The Philberds was a preparatory school based in a house in Holyport, near Maidenhead, Berkshire, on the site of one which Charles II had given to Nell Gwyn. The name derives from a family which owned land in the area in mediaeval times.
Edward Henry Price (1822–1898) was educated at Rugby School under Thomas Arnold, arriving in May 1835 aged 13.[1] He matriculated at St John's College, Cambridge in 1841, graduating B.A. in 1845, M.A. in 1863.[2]
Ordained deacon in 1845 and priest in 1846, Price spent the years 1845 to 1853 at Lutterworth as a curate.[2] He founded The Philberds in 1862, having previously founded a school at Tarvin in Cheshire which he moved to become Mostyn House School, in Cheshire, in 1855. In 1862 he sold Mostyn House School to Algernon Sydney Grenfell.[3]
Price was headmaster of The Philberds from 1862 until 1879.[2] The initial school fee was 80 guineas per annum.[4] He succeeded in building the reputation of Philberds as a preparatory school. He then took the living of Kimbolton.[5]
Frederick William Stephen Price, one of the sons, took over the school. He later was head of Ovingdean Hall School.[3] In 1885, the partnership he had with his brother Edward Matthew Price as schoolmasters at The Philberds was dissolved.[6] He left the school in the charge of his brother Edward and another brother, Herbert Johnson Price.[3][7]
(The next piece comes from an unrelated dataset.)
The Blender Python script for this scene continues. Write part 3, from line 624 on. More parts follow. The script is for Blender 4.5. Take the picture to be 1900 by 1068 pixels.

In 1898 Frank Watkinson took over the school—an Oxford B.A. in 1892, he had been an assistant master at Mostyn House School.[8] In 1904 Charles R. Lupton moved his school from Farnborough, Hampshire to The Philberds.[9]
The school survived until the start of World War I. During the war, the manor building was used as an internment camp for German prisoners of war,[10] and in 1919 was demolished.